La classe dirigente di Pechino, invece, ragiona sui tempi lunghi e lunghissimi. Lo strapotere economico di oggi è il frutto di 40 anni di lavoro portato avanti da intere generazioni di manager funzionanti come “squadra”. Pochi l’hanno sottolineato, ma Xi Jinping è arrivato a Roma (e in Europa) accompagnato dai vertici della Commissione per lo sviluppo e le riforme, massimo organo di pianificazione economica cinese. Quella che decide gli investimenti a breve e lungo termine.

In questo senso, quindi, la firma del Memorandum of Understanding con l’Italia può diventare il punto di partenza di una svolta imprevista da tutto l’Occidente capitalistico.

Occorre leggere con più attenzione sia il discorso che Xi ha consegnato al Corriere della Sera, sia la stampa cinese di questi giorni. Non c’è solo la normale offerta di occasioni di business a partire dalle reti infrastrutturali – che non sono comunque solo vie di trasporto delle merci, ma un ridisegno dei nodi fondamentali della produzione manifatturiera globale, perché ogni snodo logistico che funziona diventa un magnete di investimenti produttivi nei dintorni – ma l’indicazione di un ruolo per il Mediterraneo dimenticato da secoli. Secondo l’analista Ding Gang, del Global Times: “L’Italia è un grande potere nella regione del Mediterraneo e ha un’influenza strategica. Con l’aiuto degli investimenti e della tecnologia cinese, l’Italia sarà in grado di rafforzare la sua leadership nei trasporti marittimi e innalzare il suo ruolo strategico regionale“.

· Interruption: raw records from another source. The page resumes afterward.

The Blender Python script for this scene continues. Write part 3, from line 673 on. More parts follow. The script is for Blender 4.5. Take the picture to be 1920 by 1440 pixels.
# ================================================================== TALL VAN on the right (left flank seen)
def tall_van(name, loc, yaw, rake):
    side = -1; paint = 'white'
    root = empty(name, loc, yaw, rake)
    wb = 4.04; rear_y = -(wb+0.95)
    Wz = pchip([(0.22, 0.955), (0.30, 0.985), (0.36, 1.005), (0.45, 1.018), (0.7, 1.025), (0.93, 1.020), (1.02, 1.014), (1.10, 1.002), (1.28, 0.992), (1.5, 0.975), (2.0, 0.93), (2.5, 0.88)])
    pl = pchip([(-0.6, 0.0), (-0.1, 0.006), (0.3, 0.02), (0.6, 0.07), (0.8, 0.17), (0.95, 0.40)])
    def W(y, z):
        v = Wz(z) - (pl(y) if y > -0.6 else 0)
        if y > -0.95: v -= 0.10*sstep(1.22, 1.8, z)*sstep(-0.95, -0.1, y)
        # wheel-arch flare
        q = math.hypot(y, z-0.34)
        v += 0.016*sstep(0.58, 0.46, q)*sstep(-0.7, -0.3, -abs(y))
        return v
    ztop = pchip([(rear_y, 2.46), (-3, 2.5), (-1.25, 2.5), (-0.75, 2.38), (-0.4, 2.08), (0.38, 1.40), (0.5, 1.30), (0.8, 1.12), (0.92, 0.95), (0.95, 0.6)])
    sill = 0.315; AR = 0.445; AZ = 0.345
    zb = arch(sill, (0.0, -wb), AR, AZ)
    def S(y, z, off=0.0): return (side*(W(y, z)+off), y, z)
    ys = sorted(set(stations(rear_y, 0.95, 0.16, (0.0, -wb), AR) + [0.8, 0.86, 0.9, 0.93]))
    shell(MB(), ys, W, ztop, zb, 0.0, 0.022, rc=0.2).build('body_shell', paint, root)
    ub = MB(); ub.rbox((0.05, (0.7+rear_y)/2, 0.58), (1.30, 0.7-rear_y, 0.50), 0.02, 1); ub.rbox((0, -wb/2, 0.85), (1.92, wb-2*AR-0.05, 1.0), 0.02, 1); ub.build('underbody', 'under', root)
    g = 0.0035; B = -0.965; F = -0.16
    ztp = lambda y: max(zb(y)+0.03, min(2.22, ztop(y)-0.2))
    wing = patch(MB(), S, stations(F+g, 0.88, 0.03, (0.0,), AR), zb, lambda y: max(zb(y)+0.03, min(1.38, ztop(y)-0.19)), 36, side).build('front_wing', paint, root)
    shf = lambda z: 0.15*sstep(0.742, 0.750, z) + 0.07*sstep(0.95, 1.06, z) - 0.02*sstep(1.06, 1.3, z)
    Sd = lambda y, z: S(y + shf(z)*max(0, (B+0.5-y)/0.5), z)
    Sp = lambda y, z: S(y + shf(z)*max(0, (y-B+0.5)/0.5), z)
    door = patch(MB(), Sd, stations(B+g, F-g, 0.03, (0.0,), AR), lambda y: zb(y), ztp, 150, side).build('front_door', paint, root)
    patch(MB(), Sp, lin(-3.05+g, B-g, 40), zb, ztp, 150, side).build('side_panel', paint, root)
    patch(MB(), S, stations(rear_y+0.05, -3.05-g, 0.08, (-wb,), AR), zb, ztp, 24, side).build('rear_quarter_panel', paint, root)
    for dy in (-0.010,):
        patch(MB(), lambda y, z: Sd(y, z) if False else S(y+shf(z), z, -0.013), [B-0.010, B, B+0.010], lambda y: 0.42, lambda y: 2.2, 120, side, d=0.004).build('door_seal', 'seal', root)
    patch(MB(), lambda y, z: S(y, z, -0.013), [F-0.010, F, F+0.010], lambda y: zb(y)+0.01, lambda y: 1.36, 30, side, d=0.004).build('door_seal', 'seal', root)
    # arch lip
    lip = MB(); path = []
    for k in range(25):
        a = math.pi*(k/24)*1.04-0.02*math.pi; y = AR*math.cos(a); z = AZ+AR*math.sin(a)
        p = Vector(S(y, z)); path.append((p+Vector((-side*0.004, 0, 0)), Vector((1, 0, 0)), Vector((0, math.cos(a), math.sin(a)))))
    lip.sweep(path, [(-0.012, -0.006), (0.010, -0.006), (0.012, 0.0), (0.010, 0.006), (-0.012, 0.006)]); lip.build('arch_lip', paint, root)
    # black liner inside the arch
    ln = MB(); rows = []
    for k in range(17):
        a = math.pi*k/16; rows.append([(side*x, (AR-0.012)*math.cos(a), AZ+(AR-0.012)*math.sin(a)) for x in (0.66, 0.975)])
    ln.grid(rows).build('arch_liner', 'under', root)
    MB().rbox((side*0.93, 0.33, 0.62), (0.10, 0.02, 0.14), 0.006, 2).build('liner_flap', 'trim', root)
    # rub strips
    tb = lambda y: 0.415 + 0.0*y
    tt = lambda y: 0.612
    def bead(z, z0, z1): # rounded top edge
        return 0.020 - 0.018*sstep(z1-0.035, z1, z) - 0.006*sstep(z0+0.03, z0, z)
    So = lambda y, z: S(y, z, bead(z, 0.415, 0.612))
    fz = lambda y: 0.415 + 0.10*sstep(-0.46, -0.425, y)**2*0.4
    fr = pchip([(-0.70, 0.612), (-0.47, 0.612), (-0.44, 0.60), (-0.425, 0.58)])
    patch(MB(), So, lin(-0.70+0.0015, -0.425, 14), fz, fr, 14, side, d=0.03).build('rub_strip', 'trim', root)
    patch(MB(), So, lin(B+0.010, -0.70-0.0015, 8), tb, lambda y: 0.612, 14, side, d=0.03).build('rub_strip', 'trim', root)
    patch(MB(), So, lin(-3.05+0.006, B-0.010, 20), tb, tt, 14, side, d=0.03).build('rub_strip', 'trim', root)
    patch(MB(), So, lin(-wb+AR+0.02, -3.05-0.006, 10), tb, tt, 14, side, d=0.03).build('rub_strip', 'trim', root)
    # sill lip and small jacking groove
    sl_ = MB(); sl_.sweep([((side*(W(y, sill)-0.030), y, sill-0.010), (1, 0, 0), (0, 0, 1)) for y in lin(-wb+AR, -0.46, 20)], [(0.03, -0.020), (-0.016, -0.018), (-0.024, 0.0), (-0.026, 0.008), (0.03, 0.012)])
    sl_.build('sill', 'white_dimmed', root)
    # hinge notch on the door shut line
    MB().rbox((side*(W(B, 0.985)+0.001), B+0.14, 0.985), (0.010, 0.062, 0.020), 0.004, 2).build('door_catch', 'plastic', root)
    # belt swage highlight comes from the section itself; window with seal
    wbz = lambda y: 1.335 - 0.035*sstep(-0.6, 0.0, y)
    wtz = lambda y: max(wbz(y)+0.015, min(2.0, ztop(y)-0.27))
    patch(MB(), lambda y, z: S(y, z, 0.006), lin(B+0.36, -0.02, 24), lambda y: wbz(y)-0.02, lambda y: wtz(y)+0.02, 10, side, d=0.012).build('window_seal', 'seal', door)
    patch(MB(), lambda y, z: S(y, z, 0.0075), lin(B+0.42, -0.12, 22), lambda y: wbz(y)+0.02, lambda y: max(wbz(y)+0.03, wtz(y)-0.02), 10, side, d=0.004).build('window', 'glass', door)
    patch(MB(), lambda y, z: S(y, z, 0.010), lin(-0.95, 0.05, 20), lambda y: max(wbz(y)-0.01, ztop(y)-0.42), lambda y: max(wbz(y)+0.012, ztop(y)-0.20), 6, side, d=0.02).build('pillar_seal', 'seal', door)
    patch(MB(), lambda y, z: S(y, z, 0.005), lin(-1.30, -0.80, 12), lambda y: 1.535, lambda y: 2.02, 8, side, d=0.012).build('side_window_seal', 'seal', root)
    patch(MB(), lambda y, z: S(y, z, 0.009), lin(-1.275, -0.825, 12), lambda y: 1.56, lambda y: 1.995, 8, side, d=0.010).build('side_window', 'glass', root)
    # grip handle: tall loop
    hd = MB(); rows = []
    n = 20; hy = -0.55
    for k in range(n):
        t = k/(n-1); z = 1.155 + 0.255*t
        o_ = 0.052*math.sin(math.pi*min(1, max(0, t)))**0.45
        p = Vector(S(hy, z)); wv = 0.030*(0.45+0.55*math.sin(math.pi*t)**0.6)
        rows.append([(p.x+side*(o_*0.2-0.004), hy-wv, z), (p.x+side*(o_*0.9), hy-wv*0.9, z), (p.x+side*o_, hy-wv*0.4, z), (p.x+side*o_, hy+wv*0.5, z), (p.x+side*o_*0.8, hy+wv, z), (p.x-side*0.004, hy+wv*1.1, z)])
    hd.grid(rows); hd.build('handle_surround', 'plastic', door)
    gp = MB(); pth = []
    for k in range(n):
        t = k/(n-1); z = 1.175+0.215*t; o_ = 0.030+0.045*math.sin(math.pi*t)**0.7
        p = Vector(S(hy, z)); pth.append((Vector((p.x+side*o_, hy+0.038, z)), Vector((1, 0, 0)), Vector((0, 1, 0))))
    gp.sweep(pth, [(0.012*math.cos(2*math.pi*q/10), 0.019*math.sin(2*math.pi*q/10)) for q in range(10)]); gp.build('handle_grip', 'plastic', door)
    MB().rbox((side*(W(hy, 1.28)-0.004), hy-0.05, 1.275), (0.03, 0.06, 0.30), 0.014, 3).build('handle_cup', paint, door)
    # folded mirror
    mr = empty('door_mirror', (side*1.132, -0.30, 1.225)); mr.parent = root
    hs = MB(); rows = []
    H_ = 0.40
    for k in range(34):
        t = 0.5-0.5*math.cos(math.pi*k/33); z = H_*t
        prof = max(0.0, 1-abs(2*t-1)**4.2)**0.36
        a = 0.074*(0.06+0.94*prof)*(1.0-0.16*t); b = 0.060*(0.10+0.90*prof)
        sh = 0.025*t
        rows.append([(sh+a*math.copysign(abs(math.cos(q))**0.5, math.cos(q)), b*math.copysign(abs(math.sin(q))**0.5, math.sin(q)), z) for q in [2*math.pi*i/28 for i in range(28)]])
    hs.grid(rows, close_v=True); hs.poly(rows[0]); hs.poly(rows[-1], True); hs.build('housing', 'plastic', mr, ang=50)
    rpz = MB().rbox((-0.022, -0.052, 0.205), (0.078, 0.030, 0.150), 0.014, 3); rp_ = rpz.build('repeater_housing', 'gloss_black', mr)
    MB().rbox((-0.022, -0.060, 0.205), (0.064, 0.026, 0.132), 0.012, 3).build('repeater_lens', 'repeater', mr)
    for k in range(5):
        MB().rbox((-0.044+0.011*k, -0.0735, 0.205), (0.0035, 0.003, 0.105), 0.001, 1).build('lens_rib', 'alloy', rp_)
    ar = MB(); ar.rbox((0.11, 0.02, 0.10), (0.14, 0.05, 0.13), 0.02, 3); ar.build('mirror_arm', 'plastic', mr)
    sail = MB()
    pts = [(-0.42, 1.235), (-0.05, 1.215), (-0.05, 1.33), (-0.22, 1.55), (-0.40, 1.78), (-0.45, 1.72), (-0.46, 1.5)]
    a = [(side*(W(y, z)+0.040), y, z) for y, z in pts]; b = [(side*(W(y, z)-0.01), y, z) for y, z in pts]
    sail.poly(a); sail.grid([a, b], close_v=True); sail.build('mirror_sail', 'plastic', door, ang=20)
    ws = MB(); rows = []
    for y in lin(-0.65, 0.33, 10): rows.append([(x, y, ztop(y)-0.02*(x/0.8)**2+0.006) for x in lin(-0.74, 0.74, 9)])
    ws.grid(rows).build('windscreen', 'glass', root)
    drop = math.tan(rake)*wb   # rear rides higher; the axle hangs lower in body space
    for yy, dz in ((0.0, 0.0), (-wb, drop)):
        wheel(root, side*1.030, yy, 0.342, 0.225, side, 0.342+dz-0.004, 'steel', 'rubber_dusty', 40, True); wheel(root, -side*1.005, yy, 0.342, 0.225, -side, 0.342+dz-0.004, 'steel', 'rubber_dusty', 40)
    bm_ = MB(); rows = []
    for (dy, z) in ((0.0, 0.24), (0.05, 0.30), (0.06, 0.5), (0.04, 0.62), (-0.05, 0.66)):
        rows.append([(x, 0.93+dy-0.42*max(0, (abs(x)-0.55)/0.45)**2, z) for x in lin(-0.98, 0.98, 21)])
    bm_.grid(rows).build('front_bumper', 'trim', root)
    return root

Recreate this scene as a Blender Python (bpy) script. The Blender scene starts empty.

E si comprende meglio la valanga di investimenti di Pechino che attualmente coinvolgono Egitto, Marocco, Algeria, Grecia, Portogallo, e persino (in misura minore) Israele. In attesa che tacciano finalmente le armi anche in Libia e Siria.

Da un lato, insomma, abbiamo un (doppio) imperialismo guerrafondaio che ha proceduto per un trentennio distruggendo stati per appropriarsi di risorse naturali, mettendo in piedi governi fantoccio e lager. Dall’altra un soft power, certamente non disinteressato, che sfrutta i vuoti creati dall’avversario distruttore.

Pensate davvero che ci si possa misurare con una situazione del genere agitando bandiere retoriche o i dogmi dell’austerità?